I’m not sure if I missed a nationwide meeting for wedding party members or something, but apparently I’m the last to know that basically all bridesmaids dresses run small. Unfortunately, I had yet to be made aware of this as I stood in a dressing room panicking in a gown not one, not two, but three sizes larger than my everyday fit. Cue freakout.
My older brother is getting married this fall, and his is the first wedding I’ve ever been in. So, of course I was excited to join his fiancée and her other bridesmaids to hunt down the perfect long, navy, not-too-glitzy bridesmaid dress. When the six-hour shopping excursion began, I didn’t think much about sizing. I’ve been a consistent size 10 for years, and I assumed I’d wear exactly that as I walked down the aisle. But I was wrong—as it turned out, the tag on the dress I’d be wearing had the number 16 staring back at me.
Before handing over my debit card to pay for the dress, I Snapchatted a few of my close friends a picture of the boutique, captioning it, “Why didn’t anyone tell me that bridesmaids dresses run so small?!” Immediately, one friend replied that she thought I knew. The other said she nearly cried when she found out what size wedding dress she had to order on her big day.
Days after shopping, I was still mulling this whole sizing issue over. Why the hell was there such a difference between the dress I wore to work yesterday and the one I would be wearing in wedding pictures documented for years to come? Desperate for a little more info, I spoke with Julie Sabatino, owner of The Stylish Bride, a company that helps people pinpoint their tastes and feel their best on their wedding days.
According to Sabatino, bridesmaid dress sizing really is different. “These dresses in general just fit poorly,” says Sabatino. “With wedding dresses and bridesmaids dresses, you sort of just have to throw out the number that’s on the label.”
When it comes to wedding dresses, Sabatino tells me, designers still use old couture sizing. While problematic for obvious reasons, it’s steeped in tradition at this point, and the old-fashioned sizing continues to live on in the stark white gowns. Bridesmaids dresses, on the other hand, are sized improperly as the result of a different concern: mass production.
Roughly 2.2 million marriages take place every year, and many of these brides have a tribe of bridesmaids looking for dresses to wear. As a result, designers aim to construct creations that flatter a range of different body types. Since they can’t make a thousand different patterns of the same dress, not everyone is going to feel great with what they have on without making some personal alterations. If everyone’s body was exactly the same, proportionate to what the pattern predicts, these dresses would be fine and dandy, but of course that isn’t the case.
“When you’re ordering, what happens is, you have to submit measurements for these dresses and then they put you into a size,” Sabatino says. “But what they don’t necessarily tell you is that they’re putting you into a size that fits with the biggest part of you.”
So, let’s say your dress was designed for someone with a B-cup chest, and your boobs are C-cups.

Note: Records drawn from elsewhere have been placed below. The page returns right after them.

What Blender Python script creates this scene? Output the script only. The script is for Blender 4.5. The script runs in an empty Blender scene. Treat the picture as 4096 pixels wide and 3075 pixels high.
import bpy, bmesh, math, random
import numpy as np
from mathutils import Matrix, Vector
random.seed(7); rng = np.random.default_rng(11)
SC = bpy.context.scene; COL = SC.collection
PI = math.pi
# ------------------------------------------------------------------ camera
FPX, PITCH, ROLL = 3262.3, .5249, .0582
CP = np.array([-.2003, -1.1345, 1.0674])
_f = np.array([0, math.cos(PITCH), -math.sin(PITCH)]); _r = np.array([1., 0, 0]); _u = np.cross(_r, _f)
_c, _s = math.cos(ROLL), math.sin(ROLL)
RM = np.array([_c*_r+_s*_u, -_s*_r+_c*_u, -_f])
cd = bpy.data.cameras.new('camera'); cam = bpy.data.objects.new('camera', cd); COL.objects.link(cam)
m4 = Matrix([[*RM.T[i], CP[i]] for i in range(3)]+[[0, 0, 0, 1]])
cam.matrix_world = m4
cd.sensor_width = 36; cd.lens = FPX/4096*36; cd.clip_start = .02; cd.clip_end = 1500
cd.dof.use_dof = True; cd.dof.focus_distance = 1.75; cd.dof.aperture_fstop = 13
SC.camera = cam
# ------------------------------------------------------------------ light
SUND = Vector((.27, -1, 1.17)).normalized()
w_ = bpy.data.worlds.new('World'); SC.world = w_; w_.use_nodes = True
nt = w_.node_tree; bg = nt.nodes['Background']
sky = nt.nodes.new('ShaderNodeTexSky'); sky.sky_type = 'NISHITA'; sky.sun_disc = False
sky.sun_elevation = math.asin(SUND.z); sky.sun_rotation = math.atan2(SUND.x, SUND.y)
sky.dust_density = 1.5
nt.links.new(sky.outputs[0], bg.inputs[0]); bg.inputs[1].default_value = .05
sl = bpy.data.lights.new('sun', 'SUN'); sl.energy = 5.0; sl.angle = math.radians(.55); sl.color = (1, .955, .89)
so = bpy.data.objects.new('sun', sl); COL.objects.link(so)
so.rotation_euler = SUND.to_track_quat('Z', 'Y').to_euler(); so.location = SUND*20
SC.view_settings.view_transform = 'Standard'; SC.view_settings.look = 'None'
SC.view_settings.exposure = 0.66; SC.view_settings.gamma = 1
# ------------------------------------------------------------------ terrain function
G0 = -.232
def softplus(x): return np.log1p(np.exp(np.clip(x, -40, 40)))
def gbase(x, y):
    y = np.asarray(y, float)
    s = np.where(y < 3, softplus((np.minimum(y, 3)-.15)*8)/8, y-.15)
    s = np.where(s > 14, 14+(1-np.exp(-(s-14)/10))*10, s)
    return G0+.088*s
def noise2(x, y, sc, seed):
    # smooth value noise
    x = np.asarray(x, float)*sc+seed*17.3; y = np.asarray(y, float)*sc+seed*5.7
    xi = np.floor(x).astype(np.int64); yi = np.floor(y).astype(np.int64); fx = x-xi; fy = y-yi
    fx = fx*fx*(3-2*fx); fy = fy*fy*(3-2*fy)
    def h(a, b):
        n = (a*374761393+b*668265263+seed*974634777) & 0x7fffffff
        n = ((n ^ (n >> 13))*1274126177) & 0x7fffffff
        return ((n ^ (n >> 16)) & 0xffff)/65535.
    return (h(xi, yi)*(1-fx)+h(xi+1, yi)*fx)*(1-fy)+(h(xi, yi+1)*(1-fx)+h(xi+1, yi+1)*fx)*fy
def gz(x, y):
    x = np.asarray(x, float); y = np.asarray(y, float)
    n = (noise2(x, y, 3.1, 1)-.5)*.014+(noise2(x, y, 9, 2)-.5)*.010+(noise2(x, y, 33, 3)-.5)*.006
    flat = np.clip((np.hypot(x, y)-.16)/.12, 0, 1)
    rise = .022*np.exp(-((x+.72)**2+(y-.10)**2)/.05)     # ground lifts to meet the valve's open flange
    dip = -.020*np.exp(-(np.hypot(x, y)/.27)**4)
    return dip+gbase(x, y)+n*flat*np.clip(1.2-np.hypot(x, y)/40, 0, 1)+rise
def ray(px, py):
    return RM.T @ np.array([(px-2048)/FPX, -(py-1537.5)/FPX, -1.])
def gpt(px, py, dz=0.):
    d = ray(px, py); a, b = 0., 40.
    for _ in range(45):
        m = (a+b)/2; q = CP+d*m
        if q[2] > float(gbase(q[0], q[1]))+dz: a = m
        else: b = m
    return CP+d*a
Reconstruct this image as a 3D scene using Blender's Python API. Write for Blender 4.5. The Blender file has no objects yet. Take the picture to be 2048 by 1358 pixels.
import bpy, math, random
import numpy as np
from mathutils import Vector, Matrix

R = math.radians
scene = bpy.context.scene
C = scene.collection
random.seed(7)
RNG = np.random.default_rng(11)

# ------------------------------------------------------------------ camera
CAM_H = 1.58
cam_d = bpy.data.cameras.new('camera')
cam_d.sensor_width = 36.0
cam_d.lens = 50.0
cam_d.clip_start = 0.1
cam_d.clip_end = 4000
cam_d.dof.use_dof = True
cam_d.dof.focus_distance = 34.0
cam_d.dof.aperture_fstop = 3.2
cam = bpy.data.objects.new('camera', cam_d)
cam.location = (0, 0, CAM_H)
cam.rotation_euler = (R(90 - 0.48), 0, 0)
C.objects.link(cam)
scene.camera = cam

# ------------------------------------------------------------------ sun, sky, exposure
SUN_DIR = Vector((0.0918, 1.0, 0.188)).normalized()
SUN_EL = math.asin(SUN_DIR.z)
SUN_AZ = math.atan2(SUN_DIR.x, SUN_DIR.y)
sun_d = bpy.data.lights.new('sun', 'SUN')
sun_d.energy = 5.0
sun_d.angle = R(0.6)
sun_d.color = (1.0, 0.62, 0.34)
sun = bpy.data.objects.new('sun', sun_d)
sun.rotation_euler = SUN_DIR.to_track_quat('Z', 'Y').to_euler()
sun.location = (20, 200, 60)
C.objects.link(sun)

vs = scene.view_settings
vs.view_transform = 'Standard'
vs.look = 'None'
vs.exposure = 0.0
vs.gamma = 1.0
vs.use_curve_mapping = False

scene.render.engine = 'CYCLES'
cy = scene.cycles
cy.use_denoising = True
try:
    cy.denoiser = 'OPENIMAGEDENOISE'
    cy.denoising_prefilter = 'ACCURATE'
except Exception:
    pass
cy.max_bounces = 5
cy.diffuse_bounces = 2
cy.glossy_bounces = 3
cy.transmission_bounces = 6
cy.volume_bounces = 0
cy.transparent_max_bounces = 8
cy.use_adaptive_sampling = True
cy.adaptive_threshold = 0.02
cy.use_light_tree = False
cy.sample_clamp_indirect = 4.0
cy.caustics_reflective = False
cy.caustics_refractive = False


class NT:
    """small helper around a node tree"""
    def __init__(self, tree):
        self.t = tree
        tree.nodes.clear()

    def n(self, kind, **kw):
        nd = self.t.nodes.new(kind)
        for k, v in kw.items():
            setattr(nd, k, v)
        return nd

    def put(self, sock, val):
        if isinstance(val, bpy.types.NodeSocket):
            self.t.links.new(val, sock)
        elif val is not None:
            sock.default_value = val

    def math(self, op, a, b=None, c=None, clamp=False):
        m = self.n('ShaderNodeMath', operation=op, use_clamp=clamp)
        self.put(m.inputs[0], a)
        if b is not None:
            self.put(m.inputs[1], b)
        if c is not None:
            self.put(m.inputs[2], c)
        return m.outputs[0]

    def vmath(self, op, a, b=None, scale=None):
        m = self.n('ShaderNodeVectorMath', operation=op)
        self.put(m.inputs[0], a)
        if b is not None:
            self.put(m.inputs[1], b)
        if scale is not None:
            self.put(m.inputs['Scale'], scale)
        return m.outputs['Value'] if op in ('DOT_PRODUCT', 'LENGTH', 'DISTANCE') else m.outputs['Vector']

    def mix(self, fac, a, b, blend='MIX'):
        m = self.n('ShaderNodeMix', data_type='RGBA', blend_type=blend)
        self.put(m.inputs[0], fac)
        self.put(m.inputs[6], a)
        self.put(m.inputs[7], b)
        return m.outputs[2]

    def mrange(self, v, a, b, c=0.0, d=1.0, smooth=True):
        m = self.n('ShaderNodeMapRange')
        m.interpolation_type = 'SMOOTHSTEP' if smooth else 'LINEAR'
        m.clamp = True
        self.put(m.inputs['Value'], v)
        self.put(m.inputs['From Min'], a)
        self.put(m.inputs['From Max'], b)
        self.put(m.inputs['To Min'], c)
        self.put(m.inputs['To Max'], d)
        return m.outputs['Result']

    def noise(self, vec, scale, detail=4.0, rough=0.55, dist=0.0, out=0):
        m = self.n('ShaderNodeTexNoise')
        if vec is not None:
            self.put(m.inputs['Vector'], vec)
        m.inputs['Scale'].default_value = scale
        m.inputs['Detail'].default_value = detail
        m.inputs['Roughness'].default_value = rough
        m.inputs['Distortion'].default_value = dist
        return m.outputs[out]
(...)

In this case, you’d automatically be sized up to a bigger dress. In my case, my boobs are the largest part of me, so the fact that the width of my hips and waist are smaller wasn’t as important. Plus, it’s better to have a dress that’s a little bigger in the hips than to have breasts that are half-covered, right?
Unfortunately, Sabatino doesn’t see the sizing and fit issues with these dresses changing any time soon. It has become the norm, and designers and retailers face their own difficulties when trying to make dresses that fit at a reasonable price—but that’s whole different article.
While wedding trends are always changing, Sabatino has noticed that more and more brides she works with opt for dressing their bridesmaids in different, similar dresses as opposed to the same exact gown. It can be stressful to find one dress that every bridesmaid tolerates, so many brides are leaning towards letting them choose their own silhouettes, specifying the required color and material. Yes, this approach can run the risk of things looking a bit all over the place, but it also eliminates the impossible pressure of finding one dress to compliment a plethora of body types and preferences.
In a perfect world, we wouldn’t give a shit about the size on a tag, but newsflash: that’s just not reality. To be honest, I don’t lack self-esteem. My mom raised me with a whole lot of confidence, and it stuck through adulthood. Still, that’s not to say I don’t have things I would like to change about myself. I certainly didn’t feel like a million bucks while trying on dresses in my usual size, finding again and again that they just didn’t fit. I can’t imagine what that experience would be like for someone with more intense body insecurity. The whole day would be downright horrifying.
If I had known about the size discrepancies before stepping into the boutique dressing room, it would have eliminated the shock factor. My day spent shopping would’ve been much better and more productive right off the bat, that’s for sure. Still, now that I know the norm, I have to remind myself that it wasn’t just me. I didn’t wake up that Saturday morning magically three sizes larger than when I went to sleep. Sizing up in bridesmaid gowns is the rule, not the exception. Is it arguably dumb and inarguably dated? Yes, but it helps to at least know in advance, and we’re all in this together.